A. Enable browser alerts for fraudulent websites:
Modern web browsers integrate with services like Google Safe Browsing or Microsoft SmartScreen. These services maintain databases of known phishing websites. When this feature is enabled, the browser will display a prominent warning alert to the user before they access a site identified as fraudulent, giving them a chance to turn back. This is a direct control against the "landing" part of a phishing attack.

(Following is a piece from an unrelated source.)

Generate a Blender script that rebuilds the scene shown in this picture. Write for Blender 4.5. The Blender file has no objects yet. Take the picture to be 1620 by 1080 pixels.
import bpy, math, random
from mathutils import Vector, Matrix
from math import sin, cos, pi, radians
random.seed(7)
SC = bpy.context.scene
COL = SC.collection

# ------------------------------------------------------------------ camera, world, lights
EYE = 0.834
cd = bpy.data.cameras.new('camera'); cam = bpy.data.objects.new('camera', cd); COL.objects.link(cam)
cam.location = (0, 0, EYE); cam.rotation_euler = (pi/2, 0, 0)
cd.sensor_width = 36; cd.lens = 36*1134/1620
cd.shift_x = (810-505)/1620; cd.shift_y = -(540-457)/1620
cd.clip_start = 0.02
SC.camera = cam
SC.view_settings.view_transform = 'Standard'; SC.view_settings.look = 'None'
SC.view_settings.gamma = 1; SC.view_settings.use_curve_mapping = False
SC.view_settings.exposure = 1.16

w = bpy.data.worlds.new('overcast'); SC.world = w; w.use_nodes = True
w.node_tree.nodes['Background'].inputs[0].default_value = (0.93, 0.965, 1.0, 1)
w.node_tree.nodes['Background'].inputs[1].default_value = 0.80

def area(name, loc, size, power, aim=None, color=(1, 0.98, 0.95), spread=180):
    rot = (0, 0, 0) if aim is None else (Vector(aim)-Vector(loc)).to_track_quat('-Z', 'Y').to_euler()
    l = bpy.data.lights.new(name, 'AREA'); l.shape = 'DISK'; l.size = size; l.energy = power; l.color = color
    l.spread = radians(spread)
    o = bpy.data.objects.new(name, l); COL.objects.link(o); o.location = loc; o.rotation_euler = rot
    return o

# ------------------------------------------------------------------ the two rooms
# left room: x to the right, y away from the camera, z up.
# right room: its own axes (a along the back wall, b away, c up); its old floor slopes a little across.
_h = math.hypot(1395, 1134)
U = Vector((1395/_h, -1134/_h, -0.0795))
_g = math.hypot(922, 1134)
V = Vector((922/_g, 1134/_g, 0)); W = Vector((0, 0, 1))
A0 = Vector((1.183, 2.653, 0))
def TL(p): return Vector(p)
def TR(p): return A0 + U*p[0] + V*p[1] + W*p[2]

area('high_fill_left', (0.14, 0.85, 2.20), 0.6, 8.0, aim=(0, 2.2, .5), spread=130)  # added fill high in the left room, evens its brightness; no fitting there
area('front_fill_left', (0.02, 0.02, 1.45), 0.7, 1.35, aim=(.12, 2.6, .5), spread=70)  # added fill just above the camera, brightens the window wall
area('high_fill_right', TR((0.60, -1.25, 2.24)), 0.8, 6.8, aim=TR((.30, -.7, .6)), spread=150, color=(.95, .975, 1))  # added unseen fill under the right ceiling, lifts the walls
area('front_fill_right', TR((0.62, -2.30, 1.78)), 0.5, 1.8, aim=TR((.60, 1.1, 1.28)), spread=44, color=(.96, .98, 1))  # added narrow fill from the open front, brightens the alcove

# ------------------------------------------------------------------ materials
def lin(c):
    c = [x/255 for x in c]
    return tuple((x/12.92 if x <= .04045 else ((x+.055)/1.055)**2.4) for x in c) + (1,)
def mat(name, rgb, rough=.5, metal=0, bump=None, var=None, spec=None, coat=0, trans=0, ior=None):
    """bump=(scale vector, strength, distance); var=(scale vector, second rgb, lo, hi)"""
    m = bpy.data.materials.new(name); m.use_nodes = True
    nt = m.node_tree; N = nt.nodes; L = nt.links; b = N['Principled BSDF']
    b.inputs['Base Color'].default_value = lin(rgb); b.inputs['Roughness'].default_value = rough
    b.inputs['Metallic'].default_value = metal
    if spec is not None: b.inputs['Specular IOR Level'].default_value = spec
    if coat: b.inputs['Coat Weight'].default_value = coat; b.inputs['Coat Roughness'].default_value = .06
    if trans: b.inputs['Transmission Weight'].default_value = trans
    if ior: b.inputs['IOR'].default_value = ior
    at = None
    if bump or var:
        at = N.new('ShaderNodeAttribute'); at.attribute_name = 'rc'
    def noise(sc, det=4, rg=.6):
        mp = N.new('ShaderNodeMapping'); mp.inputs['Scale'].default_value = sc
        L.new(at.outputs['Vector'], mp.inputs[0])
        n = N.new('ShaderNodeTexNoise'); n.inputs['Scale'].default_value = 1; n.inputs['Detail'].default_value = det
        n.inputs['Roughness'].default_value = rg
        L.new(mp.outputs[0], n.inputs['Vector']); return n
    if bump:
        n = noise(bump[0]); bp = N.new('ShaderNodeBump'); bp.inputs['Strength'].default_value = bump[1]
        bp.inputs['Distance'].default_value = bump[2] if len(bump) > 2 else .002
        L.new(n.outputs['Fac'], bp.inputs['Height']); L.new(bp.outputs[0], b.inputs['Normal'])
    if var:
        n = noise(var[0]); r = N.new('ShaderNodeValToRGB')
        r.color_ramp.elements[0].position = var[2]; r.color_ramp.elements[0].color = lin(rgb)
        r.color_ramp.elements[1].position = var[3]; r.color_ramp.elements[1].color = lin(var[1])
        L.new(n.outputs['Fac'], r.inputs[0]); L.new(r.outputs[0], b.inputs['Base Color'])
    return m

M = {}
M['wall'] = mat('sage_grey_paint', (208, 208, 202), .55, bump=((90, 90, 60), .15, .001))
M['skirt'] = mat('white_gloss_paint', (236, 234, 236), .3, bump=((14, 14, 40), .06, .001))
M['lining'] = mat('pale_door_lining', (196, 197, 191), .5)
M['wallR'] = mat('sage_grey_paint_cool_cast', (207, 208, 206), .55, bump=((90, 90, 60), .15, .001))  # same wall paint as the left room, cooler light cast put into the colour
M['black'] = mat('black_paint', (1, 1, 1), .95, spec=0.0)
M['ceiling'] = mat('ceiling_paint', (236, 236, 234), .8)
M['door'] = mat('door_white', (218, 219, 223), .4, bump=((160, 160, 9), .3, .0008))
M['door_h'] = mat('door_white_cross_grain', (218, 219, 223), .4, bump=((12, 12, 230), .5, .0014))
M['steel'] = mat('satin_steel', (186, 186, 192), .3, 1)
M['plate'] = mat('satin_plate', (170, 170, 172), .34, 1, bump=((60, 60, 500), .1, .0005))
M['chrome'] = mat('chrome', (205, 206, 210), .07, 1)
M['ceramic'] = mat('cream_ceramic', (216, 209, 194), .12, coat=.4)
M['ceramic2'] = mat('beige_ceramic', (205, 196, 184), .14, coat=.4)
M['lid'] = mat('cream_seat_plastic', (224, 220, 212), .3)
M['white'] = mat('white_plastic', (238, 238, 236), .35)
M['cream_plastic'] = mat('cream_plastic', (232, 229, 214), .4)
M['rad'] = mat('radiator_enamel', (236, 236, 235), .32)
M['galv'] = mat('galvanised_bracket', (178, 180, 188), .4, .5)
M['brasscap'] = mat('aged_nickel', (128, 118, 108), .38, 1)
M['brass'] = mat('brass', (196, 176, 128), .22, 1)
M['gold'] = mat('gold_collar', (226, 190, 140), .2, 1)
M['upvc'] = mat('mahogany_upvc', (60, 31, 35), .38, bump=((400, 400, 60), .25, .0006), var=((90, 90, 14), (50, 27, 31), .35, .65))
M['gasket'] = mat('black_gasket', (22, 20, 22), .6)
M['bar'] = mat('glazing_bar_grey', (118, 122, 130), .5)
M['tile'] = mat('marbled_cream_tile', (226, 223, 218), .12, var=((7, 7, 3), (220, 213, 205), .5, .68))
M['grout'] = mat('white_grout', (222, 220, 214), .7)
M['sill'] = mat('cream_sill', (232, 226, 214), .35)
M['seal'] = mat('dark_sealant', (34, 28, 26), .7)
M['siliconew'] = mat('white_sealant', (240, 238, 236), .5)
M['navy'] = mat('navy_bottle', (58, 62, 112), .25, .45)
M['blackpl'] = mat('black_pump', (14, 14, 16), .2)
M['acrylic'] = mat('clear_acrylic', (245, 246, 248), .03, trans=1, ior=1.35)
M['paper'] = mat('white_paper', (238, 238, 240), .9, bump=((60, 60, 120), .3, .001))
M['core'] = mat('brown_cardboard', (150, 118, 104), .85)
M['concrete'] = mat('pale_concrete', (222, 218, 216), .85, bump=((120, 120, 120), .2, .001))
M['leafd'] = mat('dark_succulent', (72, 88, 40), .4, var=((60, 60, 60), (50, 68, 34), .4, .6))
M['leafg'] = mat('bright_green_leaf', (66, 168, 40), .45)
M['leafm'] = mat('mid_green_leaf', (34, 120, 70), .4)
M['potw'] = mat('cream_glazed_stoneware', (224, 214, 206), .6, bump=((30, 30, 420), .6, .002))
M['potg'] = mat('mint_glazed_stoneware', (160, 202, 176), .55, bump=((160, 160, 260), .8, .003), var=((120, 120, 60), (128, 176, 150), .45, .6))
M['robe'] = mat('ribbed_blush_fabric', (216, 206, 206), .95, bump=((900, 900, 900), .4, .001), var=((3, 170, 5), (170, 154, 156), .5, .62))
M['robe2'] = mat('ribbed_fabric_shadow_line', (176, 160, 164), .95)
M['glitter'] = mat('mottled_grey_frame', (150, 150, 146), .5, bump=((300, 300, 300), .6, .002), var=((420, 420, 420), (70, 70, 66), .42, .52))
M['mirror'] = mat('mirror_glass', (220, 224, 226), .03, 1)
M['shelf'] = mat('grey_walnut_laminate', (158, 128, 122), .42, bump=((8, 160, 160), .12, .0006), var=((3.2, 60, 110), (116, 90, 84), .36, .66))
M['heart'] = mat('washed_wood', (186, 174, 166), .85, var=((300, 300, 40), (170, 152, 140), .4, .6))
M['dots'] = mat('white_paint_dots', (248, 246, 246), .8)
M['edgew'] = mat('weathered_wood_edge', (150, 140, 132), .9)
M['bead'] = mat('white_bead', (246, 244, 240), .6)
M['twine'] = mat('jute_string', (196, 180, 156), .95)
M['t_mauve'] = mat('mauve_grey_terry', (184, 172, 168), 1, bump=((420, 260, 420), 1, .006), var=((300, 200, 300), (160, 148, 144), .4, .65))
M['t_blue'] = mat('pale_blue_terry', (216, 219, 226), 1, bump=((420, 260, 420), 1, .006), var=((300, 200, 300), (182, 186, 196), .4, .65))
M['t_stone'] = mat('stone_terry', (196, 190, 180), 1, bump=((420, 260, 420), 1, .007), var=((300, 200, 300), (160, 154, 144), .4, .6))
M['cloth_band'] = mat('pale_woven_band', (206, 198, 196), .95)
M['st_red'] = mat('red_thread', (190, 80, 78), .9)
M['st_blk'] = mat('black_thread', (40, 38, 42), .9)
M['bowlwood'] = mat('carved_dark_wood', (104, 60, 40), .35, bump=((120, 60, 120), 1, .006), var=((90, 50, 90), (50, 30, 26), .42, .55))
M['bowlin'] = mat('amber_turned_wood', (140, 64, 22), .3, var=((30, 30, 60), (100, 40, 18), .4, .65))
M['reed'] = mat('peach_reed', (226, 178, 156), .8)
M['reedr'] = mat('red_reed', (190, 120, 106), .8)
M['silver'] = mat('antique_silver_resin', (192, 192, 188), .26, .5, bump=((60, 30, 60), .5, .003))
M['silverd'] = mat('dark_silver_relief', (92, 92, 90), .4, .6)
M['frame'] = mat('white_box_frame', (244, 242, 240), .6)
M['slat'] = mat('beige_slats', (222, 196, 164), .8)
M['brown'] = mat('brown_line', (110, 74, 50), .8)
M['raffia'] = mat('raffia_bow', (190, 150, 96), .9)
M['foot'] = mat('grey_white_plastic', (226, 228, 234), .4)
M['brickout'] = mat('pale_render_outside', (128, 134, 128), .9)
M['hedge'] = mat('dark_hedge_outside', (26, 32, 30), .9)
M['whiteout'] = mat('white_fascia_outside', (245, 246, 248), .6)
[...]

E. Implement email filtering techniques:
This is a primary defense against the "delivery" mechanism of phishing. Email security gateways (like Cisco Secure Email) use sophisticated techniques to filter incoming emails. They analyze sender reputation, check links against URL databases, inspect email content for phishing language, and use machine learning to identify and quarantine phishing emails before they ever reach the user's inbox.

Why the other options are incorrect:

B. Define security group memberships:
This is related to network access control and authorization (e.g., using Cisco ISE). It determines what resources a user can access after they are authenticated. It does not prevent a user from being tricked by a phishing email into giving away their credentials in the first place.

C. Revoke expired CRL of the websites:
A Certificate Revocation List (CRL) is used to check if a website's SSL certificate has been revoked. This is a control for verifying the authenticity of a legitimate website that uses a certificate. It does not specifically protect against phishing, as phishing sites often use valid certificates for their own domains or use HTTP instead of HTTPS.

D. Use antispyware software:
Antispyware is designed to detect and remove spyware and other malicious software that may already be on a system. It is a reactive measure for malware that has been installed, often after a separate initial compromise. It is not a primary mechanism for preventing the social engineering and email delivery that defines a phishing attack.

Reference:
These controls are standard recommendations in cybersecurity frameworks for mitigating phishing. The CISA (Cybersecurity and Infrastructure Security Agency) and NIST guidelines for phishing prevention highlight email filtering and web browser security controls as essential first lines of defense.